• Set exercise
Can you write out all the lines word for word, with no pictures?

• Supplied information
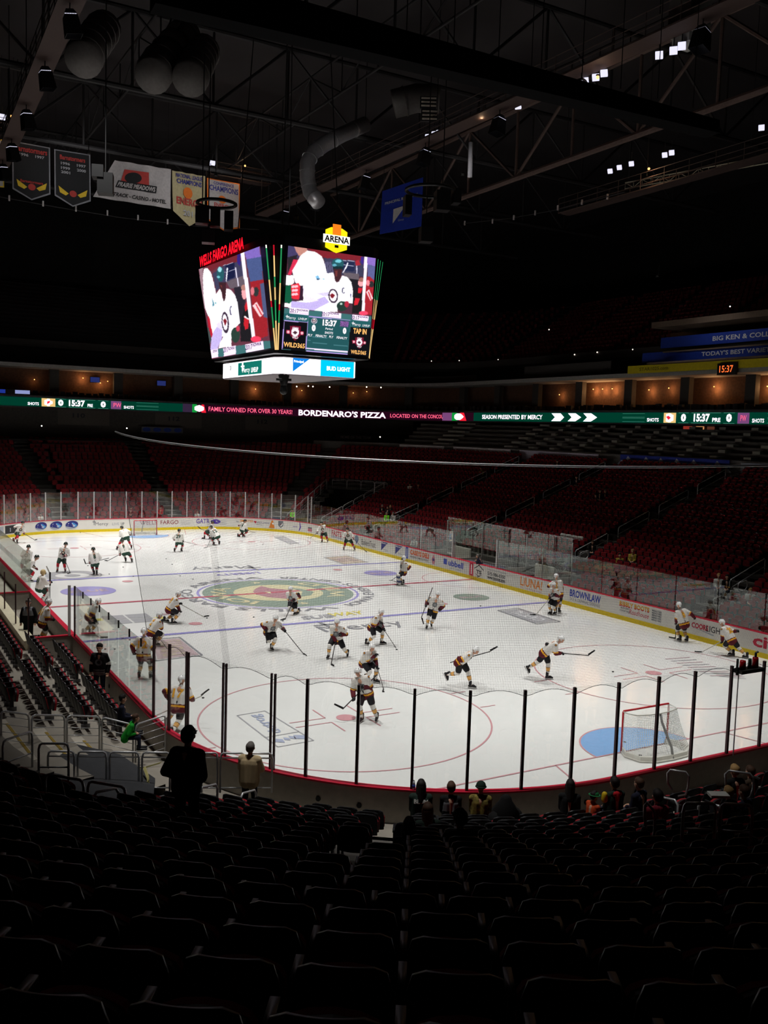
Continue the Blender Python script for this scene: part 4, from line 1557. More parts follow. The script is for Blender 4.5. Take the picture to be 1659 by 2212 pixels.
# club seating steps between the banners and the ribbon on the right
cs0, cs1 = S_NE + 9, S_SE - 4
struct(deck(cs0, cs1, 0, 6, None, (19.45, .85, .42, 7.75)), 'floor', M_deck)
mb = MB(); RINK.strip(mb, S_NE + 6, S_SE - 2, [(19.0, 6.4), (19.0, 7.7), (19.5, 7.7)]); struct(mb, 'wall_club', M_fascia0)
for i in range(14):
    s_ = cs0 + 1.5 + i * 2.9
    mb = MB()
    for k in range(6):
        a_, b_ = RINK.P(s_ - .3, 19.45 + .85 * k, 7.75 + .42 * k), RINK.P(s_ + .3, 19.45 + .85 * k, 7.75 + .42 * k)
        c_, e_ = RINK.P(s_ + .3, 20.3 + .85 * k, 7.75 + .42 * k), RINK.P(s_ - .3, 20.3 + .85 * k, 7.75 + .42 * k)
        mb.hexa([a_, b_, c_, e_], [q + [0, 0, .2] for q in (a_, b_, c_, e_)])
    struct(mb, 'floor', M_stair)
# ledge and suite level
M_fascia = mat('fascia_grey', (140, 137, 134), 0.8, var=0.1)
M_suite = mat('suite_wall', (84, 58, 42), 0.9, var=0.2)
mb = MB(); OUT.strip(mb, s_lo, s_hi, [(0.0, 13.95), (0.0, 14.3), (5.0, 14.3), (5.0, 13.95)], closed=True, step_arc=1.0)
struct(mb, 'slab', M_fascia)
mb = MB(); OUT.strip(mb, s_lo, s_hi, [(0.02, 11.2), (1.8, 11.2), (1.8, 11.6), (3.4, 11.6), (3.4, 13.95)], step_arc=1.0)
struct(mb, 'wall_suites', M_suite)
mb = MB()
s = s_lo
while s < s_hi:
    p, n, _ = OUT.at(s, 2.4)
    mb.box((p[0], p[1], 12.7), (0.5, 0.9, 2.5), math.atan2(n[1], n[0]))
    s += 6.2
struct(mb, 'column', mat('suite_column', (58, 55, 52), 0.85))
# dark seats and people-high furniture in the suites, as low clutter
mb = MB()
s = s_lo
while s < s_hi:
    p, n, _ = OUT.at(s, 1.2 + 0.5 * random.random())
    mb.box((p[0], p[1], 11.45), (0.3, 0.42, 0.5 + 0.3 * random.random()), math.atan2(n[1], n[0]))
    s += 0.62
o = mb.build('suite_seats', M_dark); tag(o, 'dark seats in a row along the suite balcony', 'seats', None, 'stuff')
# upper stand behind the ledge
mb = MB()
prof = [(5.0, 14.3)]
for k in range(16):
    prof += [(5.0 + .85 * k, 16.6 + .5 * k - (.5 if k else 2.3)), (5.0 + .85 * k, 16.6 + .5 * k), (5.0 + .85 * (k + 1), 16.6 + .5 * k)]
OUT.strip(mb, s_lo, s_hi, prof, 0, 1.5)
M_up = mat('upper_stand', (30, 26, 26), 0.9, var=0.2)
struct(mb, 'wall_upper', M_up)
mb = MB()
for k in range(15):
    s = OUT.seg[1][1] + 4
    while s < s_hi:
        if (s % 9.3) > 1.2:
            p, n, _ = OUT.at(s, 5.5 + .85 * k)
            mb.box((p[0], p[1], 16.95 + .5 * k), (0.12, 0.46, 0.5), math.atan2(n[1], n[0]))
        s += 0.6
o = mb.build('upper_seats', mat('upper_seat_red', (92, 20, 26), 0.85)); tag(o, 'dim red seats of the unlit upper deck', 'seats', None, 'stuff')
# upper deck lip
mb = MB(); OUT.strip(mb, s_lo, s_hi, [(4.6, 16.2), (4.6, 16.9), (5.05, 16.9), (5.05, 16.2)], closed=True, step_arc=1.0); struct(mb, 'slab', mat('upper_lip', (52, 47, 44), 0.85))
# outer walls and roof
mb = MB()
X0, X1, Y0, Y1, ZC = -62, 62, -62, 66, 36.0
mb.add([(X0, Y1, -1), (X1, Y1, -1), (X1, Y1, ZC), (X0, Y1, ZC)], [(0, 1, 2, 3)]); struct(mb, 'wall_far', M_wall)
mb = MB(); mb.add([(X1, Y0, -1), (X1, Y1, -1), (X1, Y1, ZC), (X1, Y0, ZC)], [(0, 1, 2, 3)]); struct(mb, 'wall_right', M_wall)
mb = MB(); mb.add([(X0, Y0, -1), (X0, Y1, -1), (X0, Y1, ZC), (X0, Y0, ZC)], [(0, 1, 2, 3)]); struct(mb, 'wall_left', M_wall)
mb = MB(); mb.add([(X0, Y0, -1), (X1, Y0, -1), (X1, Y0, ZC), (X0, Y0, ZC)], [(0, 1, 2, 3)]); struct(mb, 'wall_near', M_wall)
mb = MB(); mb.add([(X0, Y0, ZC), (X1, Y0, ZC), (X1, Y1, ZC), (X0, Y1, ZC)], [(0, 1, 2, 3)]); struct(mb, 'ceiling', mat('roof_deck', (44, 40, 41), 0.9, var=0.25, scale=0.15))
mb = MB(); mb.add([(X0, Y0, -0.3), (X1, Y0, -0.3), (X1, Y1, -0.3), (X0, Y1, -0.3)], [(0, 1, 2, 3)]); struct(mb, 'floor', M_wall)

# ================================================================== RIBBON BOARD
E_green = emat('led_green', (0, 58, 42), 1.0)
E_pdark = emat('led_dark_magenta', (38, 6, 24), 1.0)
E_white = emat('led_white', (255, 244, 255), 1.6)
E_pink = emat('led_pink', (255, 96, 130), 1.3)
E_red = emat('led_red', (230, 30, 50), 1.2)
E_wheat = emat('led_wheat', (230, 190, 120), 1.1)
E_flagg = emat('led_flag_green', (20, 150, 60), 1.0)
E_purp = emat('led_purple', (120, 70, 120), 1.0)
E_line = emat('led_outline', (70, 140, 120), 0.9)
E_dkteal = emat('led_deep_green', (0, 36, 28), 1.0)
rib = empty('ribbon_board', (0, 0, 0)); tag(rib, 'long green and black light ribbon with advert words and game clocks along the upper deck', 'ribbon board')
mb = MB(); OUT.strip(mb, s_lo, s_hi, [(0.0, 10.12), (0.0, 11.3), (0.35, 11.3), (0.35, 10.12)], closed=True, step_arc=1.0); mb.build('ribbon_housing', mat('housing_grey', (60, 60, 62), 0.6), rib)
RZ0, RZ1 = 10.26, 11.10
for a_, b_, m_ in ((s_lo, sO(395), E_green), (sO(395), sO(1023), E_pdark), (sO(1023), s_hi, E_green)):
    mb = MB(); OUT.strip(mb, a_, b_, [(-0.02, RZ0), (-0.02, RZ1)], step_arc=0.8); o = mb.build('led_face', m_, rib)
RM = (RZ0 + RZ1) / 2
RH = RZ1 - RZ0


def rib_text(body, px0, px1, h, m, vo=0.0, bold=0.03, name='led_word'):
    a_, b_ = sO(px0), sO(px1)
    c_ = (a_ + b_) / 2
    mb = MB(); text_mb(mb, body, b_ - a_, h * RH, lambda u, v: tuple(OUT.P(c_ + u, -0.035, RM + vo * RH + v)), bold)
    return mb.build(name, m, rib)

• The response
Continue the Blender Python script for this scene: part 4, from line 1557. More parts follow. The script is for Blender 4.5. Take the picture to be 1659 by 2212 pixels.
# club seating steps between the banners and the ribbon on the right
cs0, cs1 = S_NE + 9, S_SE - 4
struct(deck(cs0, cs1, 0, 6, None, (19.45, .85, .42, 7.75)), 'floor', M_deck)
mb = MB(); RINK.strip(mb, S_NE + 6, S_SE - 2, [(19.0, 6.4), (19.0, 7.7), (19.5, 7.7)]); struct(mb, 'wall_club', M_fascia0)
for i in range(14):
    s_ = cs0 + 1.5 + i * 2.9
    mb = MB()
    for k in range(6):
        a_, b_ = RINK.P(s_ - .3, 19.45 + .85 * k, 7.75 + .42 * k), RINK.P(s_ + .3, 19.45 + .85 * k, 7.75 + .42 * k)
        c_, e_ = RINK.P(s_ + .3, 20.3 + .85 * k, 7.75 + .42 * k), RINK.P(s_ - .3, 20.3 + .85 * k, 7.75 + .42 * k)
        mb.hexa([a_, b_, c_, e_], [q + [0, 0, .2] for q in (a_, b_, c_, e_)])
    struct(mb, 'floor', M_stair)
# ledge and suite level
M_fascia = mat('fascia_grey', (140, 137, 134), 0.8, var=0.1)
M_suite = mat('suite_wall', (84, 58, 42), 0.9, var=0.2)
mb = MB(); OUT.strip(mb, s_lo, s_hi, [(0.0, 13.95), (0.0, 14.3), (5.0, 14.3), (5.0, 13.95)], closed=True, step_arc=1.0)
struct(mb, 'slab', M_fascia)
mb = MB(); OUT.strip(mb, s_lo, s_hi, [(0.02, 11.2), (1.8, 11.2), (1.8, 11.6), (3.4, 11.6), (3.4, 13.95)], step_arc=1.0)
struct(mb, 'wall_suites', M_suite)
mb = MB()
s = s_lo
while s < s_hi:
    p, n, _ = OUT.at(s, 2.4)
    mb.box((p[0], p[1], 12.7), (0.5, 0.9, 2.5), math.atan2(n[1], n[0]))
    s += 6.2
struct(mb, 'column', mat('suite_column', (58, 55, 52), 0.85))
# dark seats and people-high furniture in the suites, as low clutter
mb = MB()
s = s_lo
while s < s_hi:
    p, n, _ = OUT.at(s, 1.2 + 0.5 * random.random())
    mb.box((p[0], p[1], 11.45), (0.3, 0.42, 0.5 + 0.3 * random.random()), math.atan2(n[1], n[0]))
    s += 0.62
o = mb.build('suite_seats', M_dark); tag(o, 'dark seats in a row along the suite balcony', 'seats', None, 'stuff')
# upper stand behind the ledge
mb = MB()
prof = [(5.0, 14.3)]
for k in range(16):
    prof += [(5.0 + .85 * k, 16.6 + .5 * k - (.5 if k else 2.3)), (5.0 + .85 * k, 16.6 + .5 * k), (5.0 + .85 * (k + 1), 16.6 + .5 * k)]
OUT.strip(mb, s_lo, s_hi, prof, 0, 1.5)
M_up = mat('upper_stand', (30, 26, 26), 0.9, var=0.2)
struct(mb, 'wall_upper', M_up)
mb = MB()
for k in range(15):
    s = OUT.seg[1][1] + 4
    while s < s_hi:
        if (s % 9.3) > 1.2:
            p, n, _ = OUT.at(s, 5.5 + .85 * k)
            mb.box((p[0], p[1], 16.95 + .5 * k), (0.12, 0.46, 0.5), math.atan2(n[1], n[0]))
        s += 0.6
o = mb.build('upper_seats', mat('upper_seat_red', (92, 20, 26), 0.85)); tag(o, 'dim red seats of the unlit upper deck', 'seats', None, 'stuff')
# upper deck lip
mb = MB(); OUT.strip(mb, s_lo, s_hi, [(4.6, 16.2), (4.6, 16.9), (5.05, 16.9), (5.05, 16.2)], closed=True, step_arc=1.0); struct(mb, 'slab', mat('upper_lip', (52, 47, 44), 0.85))
# outer walls and roof
mb = MB()
X0, X1, Y0, Y1, ZC = -62, 62, -62, 66, 36.0
mb.add([(X0, Y1, -1), (X1, Y1, -1), (X1, Y1, ZC), (X0, Y1, ZC)], [(0, 1, 2, 3)]); struct(mb, 'wall_far', M_wall)
mb = MB(); mb.add([(X1, Y0, -1), (X1, Y1, -1), (X1, Y1, ZC), (X1, Y0, ZC)], [(0, 1, 2, 3)]); struct(mb, 'wall_right', M_wall)
mb = MB(); mb.add([(X0, Y0, -1), (X0, Y1, -1), (X0, Y1, ZC), (X0, Y0, ZC)], [(0, 1, 2, 3)]); struct(mb, 'wall_left', M_wall)
mb = MB(); mb.add([(X0, Y0, -1), (X1, Y0, -1), (X1, Y0, ZC), (X0, Y0, ZC)], [(0, 1, 2, 3)]); struct(mb, 'wall_near', M_wall)
mb = MB(); mb.add([(X0, Y0, ZC), (X1, Y0, ZC), (X1, Y1, ZC), (X0, Y1, ZC)], [(0, 1, 2, 3)]); struct(mb, 'ceiling', mat('roof_deck', (44, 40, 41), 0.9, var=0.25, scale=0.15))
mb = MB(); mb.add([(X0, Y0, -0.3), (X1, Y0, -0.3), (X1, Y1, -0.3), (X0, Y1, -0.3)], [(0, 1, 2, 3)]); struct(mb, 'floor', M_wall)

# ================================================================== RIBBON BOARD
E_green = emat('led_green', (0, 58, 42), 1.0)
E_pdark = emat('led_dark_magenta', (38, 6, 24), 1.0)
E_white = emat('led_white', (255, 244, 255), 1.6)
E_pink = emat('led_pink', (255, 96, 130), 1.3)
E_red = emat('led_red', (230, 30, 50), 1.2)
E_wheat = emat('led_wheat', (230, 190, 120), 1.1)
E_flagg = emat('led_flag_green', (20, 150, 60), 1.0)
E_purp = emat('led_purple', (120, 70, 120), 1.0)
E_line = emat('led_outline', (70, 140, 120), 0.9)
E_dkteal = emat('led_deep_green', (0, 36, 28), 1.0)
rib = empty('ribbon_board', (0, 0, 0)); tag(rib, 'long green and black light ribbon with advert words and game clocks along the upper deck', 'ribbon board')
mb = MB(); OUT.strip(mb, s_lo, s_hi, [(0.0, 10.12), (0.0, 11.3), (0.35, 11.3), (0.35, 10.12)], closed=True, step_arc=1.0); mb.build('ribbon_housing', mat('housing_grey', (60, 60, 62), 0.6), rib)
RZ0, RZ1 = 10.26, 11.10
for a_, b_, m_ in ((s_lo, sO(395), E_green), (sO(395), sO(1023), E_pdark), (sO(1023), s_hi, E_green)):
    mb = MB(); OUT.strip(mb, a_, b_, [(-0.02, RZ0), (-0.02, RZ1)], step_arc=0.8); o = mb.build('led_face', m_, rib)
RM = (RZ0 + RZ1) / 2
RH = RZ1 - RZ0


def rib_text(body, px0, px1, h, m, vo=0.0, bold=0.03, name='led_word'):
    a_, b_ = sO(px0), sO(px1)
    c_ = (a_ + b_) / 2
    mb = MB(); text_mb(mb, body, b_ - a_, h * RH, lambda u, v: tuple(OUT.P(c_ + u, -0.035, RM + vo * RH + v)), bold)
    return mb.build(name, m, rib)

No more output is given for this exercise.